- Goal of the exercise
Below is a listing; restate from it, character for character, the lines beginning at the line holding "Continue the Blender" and ending at the line holding "return soil_z[i, j]", both included.

── Data records

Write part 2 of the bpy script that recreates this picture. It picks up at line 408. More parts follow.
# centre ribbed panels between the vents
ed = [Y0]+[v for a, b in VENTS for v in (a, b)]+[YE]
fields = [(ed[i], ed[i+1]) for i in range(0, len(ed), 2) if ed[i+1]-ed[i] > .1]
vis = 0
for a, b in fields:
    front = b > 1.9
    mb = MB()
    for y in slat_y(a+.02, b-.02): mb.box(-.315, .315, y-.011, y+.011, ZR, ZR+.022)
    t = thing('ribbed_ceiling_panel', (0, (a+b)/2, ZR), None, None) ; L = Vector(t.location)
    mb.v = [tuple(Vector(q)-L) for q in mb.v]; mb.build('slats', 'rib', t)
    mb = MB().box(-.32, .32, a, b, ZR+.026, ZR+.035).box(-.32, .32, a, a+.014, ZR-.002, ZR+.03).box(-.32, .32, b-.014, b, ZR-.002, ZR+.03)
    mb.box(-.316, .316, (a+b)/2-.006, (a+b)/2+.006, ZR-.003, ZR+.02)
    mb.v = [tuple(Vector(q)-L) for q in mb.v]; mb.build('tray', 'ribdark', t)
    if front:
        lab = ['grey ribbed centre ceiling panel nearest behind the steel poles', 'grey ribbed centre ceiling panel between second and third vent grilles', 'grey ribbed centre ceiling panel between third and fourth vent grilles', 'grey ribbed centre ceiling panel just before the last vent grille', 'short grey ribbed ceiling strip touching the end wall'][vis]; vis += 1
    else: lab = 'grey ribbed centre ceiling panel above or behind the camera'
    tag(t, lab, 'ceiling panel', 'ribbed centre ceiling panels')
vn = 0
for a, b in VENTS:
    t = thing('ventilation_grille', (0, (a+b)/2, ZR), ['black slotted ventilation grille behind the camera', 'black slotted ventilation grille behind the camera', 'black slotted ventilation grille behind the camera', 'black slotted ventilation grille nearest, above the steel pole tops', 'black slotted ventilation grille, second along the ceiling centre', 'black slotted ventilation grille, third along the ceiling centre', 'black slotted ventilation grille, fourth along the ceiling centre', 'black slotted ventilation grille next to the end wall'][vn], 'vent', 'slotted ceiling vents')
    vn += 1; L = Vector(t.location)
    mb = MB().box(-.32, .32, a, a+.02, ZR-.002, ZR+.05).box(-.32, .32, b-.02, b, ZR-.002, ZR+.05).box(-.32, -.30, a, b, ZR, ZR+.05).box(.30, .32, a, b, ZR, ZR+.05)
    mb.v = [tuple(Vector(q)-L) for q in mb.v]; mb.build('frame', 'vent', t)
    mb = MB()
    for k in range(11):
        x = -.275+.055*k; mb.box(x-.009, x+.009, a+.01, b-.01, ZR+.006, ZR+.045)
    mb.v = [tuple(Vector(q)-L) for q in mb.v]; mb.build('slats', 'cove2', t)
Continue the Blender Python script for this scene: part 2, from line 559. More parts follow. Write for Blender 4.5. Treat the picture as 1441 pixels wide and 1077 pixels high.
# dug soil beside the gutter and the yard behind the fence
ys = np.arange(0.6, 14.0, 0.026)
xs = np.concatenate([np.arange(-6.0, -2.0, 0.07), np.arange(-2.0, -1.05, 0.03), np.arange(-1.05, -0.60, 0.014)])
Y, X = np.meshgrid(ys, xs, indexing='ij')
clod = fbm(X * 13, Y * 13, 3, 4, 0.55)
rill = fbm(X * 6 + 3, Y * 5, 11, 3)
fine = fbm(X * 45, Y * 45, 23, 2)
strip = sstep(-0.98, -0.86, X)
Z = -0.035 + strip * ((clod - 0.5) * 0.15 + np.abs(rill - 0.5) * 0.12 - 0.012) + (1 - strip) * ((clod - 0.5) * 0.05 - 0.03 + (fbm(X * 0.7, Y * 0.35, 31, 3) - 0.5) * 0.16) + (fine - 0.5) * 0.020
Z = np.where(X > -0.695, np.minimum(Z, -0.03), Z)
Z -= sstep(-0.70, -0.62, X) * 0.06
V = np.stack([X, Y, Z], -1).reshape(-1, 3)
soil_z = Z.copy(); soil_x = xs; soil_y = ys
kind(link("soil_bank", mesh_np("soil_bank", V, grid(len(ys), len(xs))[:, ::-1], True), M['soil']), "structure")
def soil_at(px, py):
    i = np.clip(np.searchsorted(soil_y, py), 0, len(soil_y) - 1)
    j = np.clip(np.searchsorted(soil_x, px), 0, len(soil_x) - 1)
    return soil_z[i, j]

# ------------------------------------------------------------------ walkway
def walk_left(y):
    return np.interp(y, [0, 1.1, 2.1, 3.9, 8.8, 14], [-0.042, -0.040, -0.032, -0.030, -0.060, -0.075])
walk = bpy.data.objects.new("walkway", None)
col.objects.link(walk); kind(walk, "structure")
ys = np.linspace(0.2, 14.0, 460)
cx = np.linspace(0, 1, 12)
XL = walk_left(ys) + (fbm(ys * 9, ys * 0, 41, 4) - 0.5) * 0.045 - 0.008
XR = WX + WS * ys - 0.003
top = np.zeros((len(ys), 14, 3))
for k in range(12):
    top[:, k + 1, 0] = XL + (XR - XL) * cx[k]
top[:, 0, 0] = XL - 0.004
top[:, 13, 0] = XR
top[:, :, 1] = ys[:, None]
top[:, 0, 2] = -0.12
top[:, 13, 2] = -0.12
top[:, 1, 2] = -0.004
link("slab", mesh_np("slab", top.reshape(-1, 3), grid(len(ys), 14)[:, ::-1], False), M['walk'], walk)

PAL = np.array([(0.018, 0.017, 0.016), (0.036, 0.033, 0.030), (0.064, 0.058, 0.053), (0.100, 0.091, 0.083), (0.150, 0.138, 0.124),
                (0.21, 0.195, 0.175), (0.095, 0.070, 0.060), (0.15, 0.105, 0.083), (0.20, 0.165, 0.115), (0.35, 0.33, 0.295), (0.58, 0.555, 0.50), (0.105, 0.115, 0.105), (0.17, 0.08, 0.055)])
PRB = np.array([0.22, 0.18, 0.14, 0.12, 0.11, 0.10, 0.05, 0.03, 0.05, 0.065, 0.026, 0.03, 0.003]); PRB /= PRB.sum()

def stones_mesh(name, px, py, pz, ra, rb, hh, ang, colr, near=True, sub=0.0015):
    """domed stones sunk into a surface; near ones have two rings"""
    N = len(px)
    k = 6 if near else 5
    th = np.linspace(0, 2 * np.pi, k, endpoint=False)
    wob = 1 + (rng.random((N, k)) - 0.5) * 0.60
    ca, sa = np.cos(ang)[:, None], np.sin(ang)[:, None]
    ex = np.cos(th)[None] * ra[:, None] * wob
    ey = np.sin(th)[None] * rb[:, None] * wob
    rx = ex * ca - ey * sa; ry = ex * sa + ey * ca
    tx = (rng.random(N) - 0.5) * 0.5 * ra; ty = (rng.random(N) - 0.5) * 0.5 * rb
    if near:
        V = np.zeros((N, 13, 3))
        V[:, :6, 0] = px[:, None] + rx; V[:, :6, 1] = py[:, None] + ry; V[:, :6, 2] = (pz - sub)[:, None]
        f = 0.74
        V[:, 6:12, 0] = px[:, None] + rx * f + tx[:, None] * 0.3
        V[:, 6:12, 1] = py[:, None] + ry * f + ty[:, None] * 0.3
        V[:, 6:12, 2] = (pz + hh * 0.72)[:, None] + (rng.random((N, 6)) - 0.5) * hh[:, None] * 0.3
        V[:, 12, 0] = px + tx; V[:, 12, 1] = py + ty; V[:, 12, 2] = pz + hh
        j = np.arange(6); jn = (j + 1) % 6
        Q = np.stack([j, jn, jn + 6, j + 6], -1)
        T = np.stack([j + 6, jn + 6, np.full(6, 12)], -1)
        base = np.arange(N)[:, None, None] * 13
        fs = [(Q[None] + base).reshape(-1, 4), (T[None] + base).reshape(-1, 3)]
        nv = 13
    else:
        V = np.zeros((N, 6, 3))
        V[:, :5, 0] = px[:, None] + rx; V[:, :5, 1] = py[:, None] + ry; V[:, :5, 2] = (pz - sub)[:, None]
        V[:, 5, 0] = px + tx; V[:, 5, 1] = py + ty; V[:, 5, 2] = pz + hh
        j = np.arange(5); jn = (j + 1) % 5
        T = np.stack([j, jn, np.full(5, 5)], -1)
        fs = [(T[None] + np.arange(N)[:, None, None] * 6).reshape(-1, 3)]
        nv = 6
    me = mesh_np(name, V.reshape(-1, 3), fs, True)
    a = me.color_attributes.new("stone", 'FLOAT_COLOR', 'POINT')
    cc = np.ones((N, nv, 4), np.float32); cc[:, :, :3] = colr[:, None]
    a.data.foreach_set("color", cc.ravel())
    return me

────

- Solution for this task
Continue the Blender Python script for this scene: part 2, from line 559. More parts follow. Write for Blender 4.5. Treat the picture as 1441 pixels wide and 1077 pixels high.
# dug soil beside the gutter and the yard behind the fence
ys = np.arange(0.6, 14.0, 0.026)
xs = np.concatenate([np.arange(-6.0, -2.0, 0.07), np.arange(-2.0, -1.05, 0.03), np.arange(-1.05, -0.60, 0.014)])
Y, X = np.meshgrid(ys, xs, indexing='ij')
clod = fbm(X * 13, Y * 13, 3, 4, 0.55)
rill = fbm(X * 6 + 3, Y * 5, 11, 3)
fine = fbm(X * 45, Y * 45, 23, 2)
strip = sstep(-0.98, -0.86, X)
Z = -0.035 + strip * ((clod - 0.5) * 0.15 + np.abs(rill - 0.5) * 0.12 - 0.012) + (1 - strip) * ((clod - 0.5) * 0.05 - 0.03 + (fbm(X * 0.7, Y * 0.35, 31, 3) - 0.5) * 0.16) + (fine - 0.5) * 0.020
Z = np.where(X > -0.695, np.minimum(Z, -0.03), Z)
Z -= sstep(-0.70, -0.62, X) * 0.06
V = np.stack([X, Y, Z], -1).reshape(-1, 3)
soil_z = Z.copy(); soil_x = xs; soil_y = ys
kind(link("soil_bank", mesh_np("soil_bank", V, grid(len(ys), len(xs))[:, ::-1], True), M['soil']), "structure")
def soil_at(px, py):
    i = np.clip(np.searchsorted(soil_y, py), 0, len(soil_y) - 1)
    j = np.clip(np.searchsorted(soil_x, px), 0, len(soil_x) - 1)
    return soil_z[i, j]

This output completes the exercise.